▶ [INFORMATION PROVIDED]:
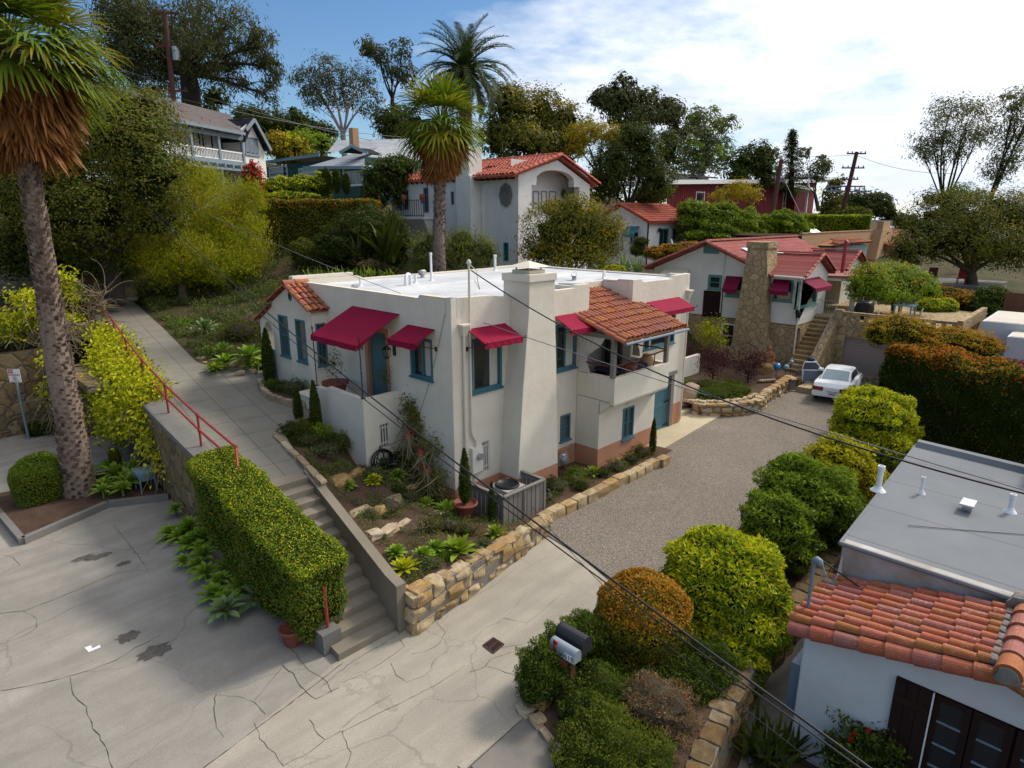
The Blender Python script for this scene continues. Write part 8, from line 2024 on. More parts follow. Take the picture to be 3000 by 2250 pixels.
def vine(name,label,pts,n,spread,L=.17,W=.085,leaf='lf_yellow',under=.35,group='golden vines on the retaining walls'):
 g=nrng();mb=MB();P=np.array([tuple(p)for p in pts]);k=g.integers(0,len(P),n)
 q=P[k]+g.normal(size=(n,3))*np.array(spread)*.5
 nr=np.tile([-.55,-.35,.75],(n,1))+g.normal(size=(n,3))*.35
 leaves(mb,q,nr,L,W,g,.2,.25,0)
 m2_=int(n*under);q=P[g.integers(0,len(P),m2_)]+g.normal(size=(m2_,3))*np.array(spread)*.45+np.array([.12,.12,-.12]);leaves(mb,q,np.tile([-.5,-.3,.5],(m2_,1))+g.normal(size=(m2_,3))*.4,L,W,g,.2,.3,1)
 for i in range(70):
  a=P[g.integers(0,len(P))];b=a+g.normal(size=3)*np.array(spread)*.8+np.array([0,0,-.4]);c_=b+g.normal(size=3)*.35+np.array([0,0,-.35]);mb.tube(bez(a,b,c_,6),[.02,.018,.015,.012,.01,.008],4,2,cap=False)
 return mb.solo(name,[M[leaf],M['lf_mid'],M['lf_twig']],label,'vine',tuple(P.mean(0)),group)
VP_=[]
for b in np.arange(10.0,19.5,.5):
 for k in range(3):VP_.append((pl(b)-.25+.22*k,b,zpath(b)+.25-.12*k))
for b in np.arange(10.5,16.6,.5):
 for k in range(1,6):
  if k<2+3.2*sin((b-9.5)/7.5*pi):VP_.append((pl(b)-.5-.05*k,b,zpath(b)+.1-.36*k))
vine('golden_vine','thick golden leaved vine spilling over the corner of the path wall',VP_,19000,(.6,.6,.55),.17,.09,under=.4)
vine('golden_vine','trailing end of the golden vine hanging down the rubble wall',[(-5.5,10-.35*i,2.2-.3*i)for i in range(6)]+[(-5.45,9.6,2.0),(-5.5,10.4,1.6)],800,(.4,.5,.5))
vine('golden_vine','patch of yellow vine at the left edge high on the boundary wall',[DP(x*K,y*K,25.5)for x,y in((10,690),(40,700),(60,680),(25,720),(75,660),(50,640))],1500,(.6,.6,.35))
vine('golden_vine','smaller yellow sprays climbing to the rail behind the palm trunk',[DP(x*K,y*K,27)for x,y in((140,620),(150,640),(155,690),(135,600),(100,640))],900,(.5,.5,.4))
vine('golden_vine','low tuft of yellow green vine beside the palm trunk base',[DP(x*K,y*K,24.5)for x,y in((105,780),(115,830),(120,860),(100,850))],480,(.4,.4,.4))
g_=nrng();mb=MB()
for i in range(150):
 a=np.array(tuple(DP(g_.uniform(0,170)*K,g_.uniform(690,760)*K,26.2)));b=a+np.array([g_.uniform(-.8,.8),g_.uniform(-.3,.1),g_.uniform(-.9,.3)]);c_=b+np.array([g_.uniform(-.5,.5),0,g_.uniform(-.8,0)]);mb.tube(bez(a,b,c_,8),np.linspace(.03,.008,8),4,cap=False)
for i in range(90):
 a=np.array(tuple(DP(g_.uniform(185,230)*K,g_.uniform(620,720)*K,28)));b=a+g_.normal(size=3)*.6;c_=b+g_.normal(size=3)*.4;mb.tube(bez(a,b,c_,6),np.linspace(.02,.006,6),4,cap=False)
mb.solo('bare_vine',M['lf_twig'],'grey leafless vine stems tangled over the boundary wall','vine',tuple(DP(80*K,730*K,26)))
# ================================================================= garden, street and small things
rd=random.Random(77)
def raw(mb,name,mat,parent,smooth=False,loc=(0,0,0)):
 o=mb.obj(name,mat,None,None,smooth);o.parent=parent;o.location=loc;return o
mb=MB();mb.prism([(-3.92,-6.5),(-2.6,-6.35),(-.6,-5.95),(.5,-5.75),(1.5,-6.15),(6,-6.4),(10.2,-6.7),(16.6,-5.6),(20,-5.2),(20,-8.3),(10,-8.75),(1,-8.9),(-1.2,-9.15),(-3.1,-9.55),(-4.1,-9.95),(-4.36,-8.1)],-1.3,ZS+.10)
structure('shrub_bed',mb,M['soil'])
mb=MB();stone_wall(mb,[(10.4,-8.74),(.9,-8.92),(-1.2,-9.18),(-3.1,-9.58),(-4.2,-10.0)],lambda t:-1.38,lambda t:ZS+.16,.36,rd,.42,.26)
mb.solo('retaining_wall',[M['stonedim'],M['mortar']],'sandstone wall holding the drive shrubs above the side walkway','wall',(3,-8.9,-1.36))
mb=MB();stone_wall(mb,[(-3.95,-6.52),(-4.08,-7.0),(-4.36,-8.1),(-4.45,-9.9)],lambda t:ZS,lambda t:ZS+.10+.03*sin(t*5),.26,rd,.34,.16)
mb.solo('bed_edging',[M['rock'],M['mortar']],'low broken stone edging between sidewalk and mailbox bed','edging',(-4.2,-7.6,ZS))
mb=MB();stone(mb,(-3.78,-6.78,ZS+.18),(.16,.03,0),(-.03,.14,0),(0,0,.13),rd,.2,.04,CT5);stone(mb,(-3.76,-6.76,ZS+.42),(.15,.02,0),(-.02,.13,0),(0,0,.11),rd,.2,.04,CT5)
mb.solo('stone_block',M['stone'],'short golden stone pillar at the tip of the mailbox bed','pillar',(-3.8,-6.8,ZS))
PW=[ZP(*h5(x,y),z)for x,y,z in((975,930,-.34),(1040,955,-.34),(1200,955,-.34),(1400,960,-.34),(1600,940,-.33),(1760,915,-.32),(1850,850,-.3),(1900,780,-.28),(2010,730,-.27),(2180,610,-.24))]+[ZP(*m3(490,1390),-.2)]
mb=MB();stone_wall(mb,[(p.x,p.y+.12)for p in PW],lambda t:-.42,lambda t:.18+.03*t,.34,rd,.40,.24)
mb.solo('planter_wall',[M['stone'],M['mortar']],'curved two course sandstone wall round the garden before the stone house','wall',PW[4])
mb=MB();mb.poly([(p.x,p.y+.1,.06)for p in PW]+[(23.3,-1.2,.25),(24.4,-.4,.32),(24.4,4,.40),(20,4.6,.5),(15,3.2,.3),(14.2,.5,.05)]);structure('drive_garden',mb,M['soil'])
mb=MB()
for i in range(34):
 t=i/33;k=t*6.2;a=PW[int(k)];b=PW[min(int(k)+1,6)];p=a.lerp(b,k-int(k));boulder(mb,(p.x+rd.uniform(-.1,.1),p.y+.45+rd.uniform(-.05,.2),.2),rd.uniform(.09,.16),rd.uniform(.07,.12),.08,rd,rd.uniform(0,3))
mb.solo('pebble_border',M['rock'],'band of loose reddish cobbles behind the curved planter wall','stones',PW[3],smooth=True)
q=ZP(*h5(900,760),.1);mb=MB();stone(mb,(q.x+.1,q.y+.2,.28),(.62,.1,.06),(-.1,.34,.05),(0,-.1,.50),rd,.75,.05,CT5);mb.solo('boulder',M['boulder'],'big leaning pinkish boulder beside the garage steps','rock',(q.x,q.y,0),smooth=True)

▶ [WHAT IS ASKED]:
Repeat verbatim all the material, but not the pictures.

▶ [REPLY]:
The Blender Python script for this scene continues. Write part 8, from line 2024 on. More parts follow. Take the picture to be 3000 by 2250 pixels.
def vine(name,label,pts,n,spread,L=.17,W=.085,leaf='lf_yellow',under=.35,group='golden vines on the retaining walls'):
 g=nrng();mb=MB();P=np.array([tuple(p)for p in pts]);k=g.integers(0,len(P),n)
 q=P[k]+g.normal(size=(n,3))*np.array(spread)*.5
 nr=np.tile([-.55,-.35,.75],(n,1))+g.normal(size=(n,3))*.35
 leaves(mb,q,nr,L,W,g,.2,.25,0)
 m2_=int(n*under);q=P[g.integers(0,len(P),m2_)]+g.normal(size=(m2_,3))*np.array(spread)*.45+np.array([.12,.12,-.12]);leaves(mb,q,np.tile([-.5,-.3,.5],(m2_,1))+g.normal(size=(m2_,3))*.4,L,W,g,.2,.3,1)
 for i in range(70):
  a=P[g.integers(0,len(P))];b=a+g.normal(size=3)*np.array(spread)*.8+np.array([0,0,-.4]);c_=b+g.normal(size=3)*.35+np.array([0,0,-.35]);mb.tube(bez(a,b,c_,6),[.02,.018,.015,.012,.01,.008],4,2,cap=False)
 return mb.solo(name,[M[leaf],M['lf_mid'],M['lf_twig']],label,'vine',tuple(P.mean(0)),group)
VP_=[]
for b in np.arange(10.0,19.5,.5):
 for k in range(3):VP_.append((pl(b)-.25+.22*k,b,zpath(b)+.25-.12*k))
for b in np.arange(10.5,16.6,.5):
 for k in range(1,6):
  if k<2+3.2*sin((b-9.5)/7.5*pi):VP_.append((pl(b)-.5-.05*k,b,zpath(b)+.1-.36*k))
vine('golden_vine','thick golden leaved vine spilling over the corner of the path wall',VP_,19000,(.6,.6,.55),.17,.09,under=.4)
vine('golden_vine','trailing end of the golden vine hanging down the rubble wall',[(-5.5,10-.35*i,2.2-.3*i)for i in range(6)]+[(-5.45,9.6,2.0),(-5.5,10.4,1.6)],800,(.4,.5,.5))
vine('golden_vine','patch of yellow vine at the left edge high on the boundary wall',[DP(x*K,y*K,25.5)for x,y in((10,690),(40,700),(60,680),(25,720),(75,660),(50,640))],1500,(.6,.6,.35))
vine('golden_vine','smaller yellow sprays climbing to the rail behind the palm trunk',[DP(x*K,y*K,27)for x,y in((140,620),(150,640),(155,690),(135,600),(100,640))],900,(.5,.5,.4))
vine('golden_vine','low tuft of yellow green vine beside the palm trunk base',[DP(x*K,y*K,24.5)for x,y in((105,780),(115,830),(120,860),(100,850))],480,(.4,.4,.4))
g_=nrng();mb=MB()
for i in range(150):
 a=np.array(tuple(DP(g_.uniform(0,170)*K,g_.uniform(690,760)*K,26.2)));b=a+np.array([g_.uniform(-.8,.8),g_.uniform(-.3,.1),g_.uniform(-.9,.3)]);c_=b+np.array([g_.uniform(-.5,.5),0,g_.uniform(-.8,0)]);mb.tube(bez(a,b,c_,8),np.linspace(.03,.008,8),4,cap=False)
for i in range(90):
 a=np.array(tuple(DP(g_.uniform(185,230)*K,g_.uniform(620,720)*K,28)));b=a+g_.normal(size=3)*.6;c_=b+g_.normal(size=3)*.4;mb.tube(bez(a,b,c_,6),np.linspace(.02,.006,6),4,cap=False)
mb.solo('bare_vine',M['lf_twig'],'grey leafless vine stems tangled over the boundary wall','vine',tuple(DP(80*K,730*K,26)))
# ================================================================= garden, street and small things
rd=random.Random(77)
def raw(mb,name,mat,parent,smooth=False,loc=(0,0,0)):
 o=mb.obj(name,mat,None,None,smooth);o.parent=parent;o.location=loc;return o
mb=MB();mb.prism([(-3.92,-6.5),(-2.6,-6.35),(-.6,-5.95),(.5,-5.75),(1.5,-6.15),(6,-6.4),(10.2,-6.7),(16.6,-5.6),(20,-5.2),(20,-8.3),(10,-8.75),(1,-8.9),(-1.2,-9.15),(-3.1,-9.55),(-4.1,-9.95),(-4.36,-8.1)],-1.3,ZS+.10)
structure('shrub_bed',mb,M['soil'])
mb=MB();stone_wall(mb,[(10.4,-8.74),(.9,-8.92),(-1.2,-9.18),(-3.1,-9.58),(-4.2,-10.0)],lambda t:-1.38,lambda t:ZS+.16,.36,rd,.42,.26)
mb.solo('retaining_wall',[M['stonedim'],M['mortar']],'sandstone wall holding the drive shrubs above the side walkway','wall',(3,-8.9,-1.36))
mb=MB();stone_wall(mb,[(-3.95,-6.52),(-4.08,-7.0),(-4.36,-8.1),(-4.45,-9.9)],lambda t:ZS,lambda t:ZS+.10+.03*sin(t*5),.26,rd,.34,.16)
mb.solo('bed_edging',[M['rock'],M['mortar']],'low broken stone edging between sidewalk and mailbox bed','edging',(-4.2,-7.6,ZS))
mb=MB();stone(mb,(-3.78,-6.78,ZS+.18),(.16,.03,0),(-.03,.14,0),(0,0,.13),rd,.2,.04,CT5);stone(mb,(-3.76,-6.76,ZS+.42),(.15,.02,0),(-.02,.13,0),(0,0,.11),rd,.2,.04,CT5)
mb.solo('stone_block',M['stone'],'short golden stone pillar at the tip of the mailbox bed','pillar',(-3.8,-6.8,ZS))
PW=[ZP(*h5(x,y),z)for x,y,z in((975,930,-.34),(1040,955,-.34),(1200,955,-.34),(1400,960,-.34),(1600,940,-.33),(1760,915,-.32),(1850,850,-.3),(1900,780,-.28),(2010,730,-.27),(2180,610,-.24))]+[ZP(*m3(490,1390),-.2)]
mb=MB();stone_wall(mb,[(p.x,p.y+.12)for p in PW],lambda t:-.42,lambda t:.18+.03*t,.34,rd,.40,.24)
mb.solo('planter_wall',[M['stone'],M['mortar']],'curved two course sandstone wall round the garden before the stone house','wall',PW[4])
mb=MB();mb.poly([(p.x,p.y+.1,.06)for p in PW]+[(23.3,-1.2,.25),(24.4,-.4,.32),(24.4,4,.40),(20,4.6,.5),(15,3.2,.3),(14.2,.5,.05)]);structure('drive_garden',mb,M['soil'])
mb=MB()
for i in range(34):
 t=i/33;k=t*6.2;a=PW[int(k)];b=PW[min(int(k)+1,6)];p=a.lerp(b,k-int(k));boulder(mb,(p.x+rd.uniform(-.1,.1),p.y+.45+rd.uniform(-.05,.2),.2),rd.uniform(.09,.16),rd.uniform(.07,.12),.08,rd,rd.uniform(0,3))
mb.solo('pebble_border',M['rock'],'band of loose reddish cobbles behind the curved planter wall','stones',PW[3],smooth=True)
q=ZP(*h5(900,760),.1);mb=MB();stone(mb,(q.x+.1,q.y+.2,.28),(.62,.1,.06),(-.1,.34,.05),(0,-.1,.50),rd,.75,.05,CT5);mb.solo('boulder',M['boulder'],'big leaning pinkish boulder beside the garage steps','rock',(q.x,q.y,0),smooth=True)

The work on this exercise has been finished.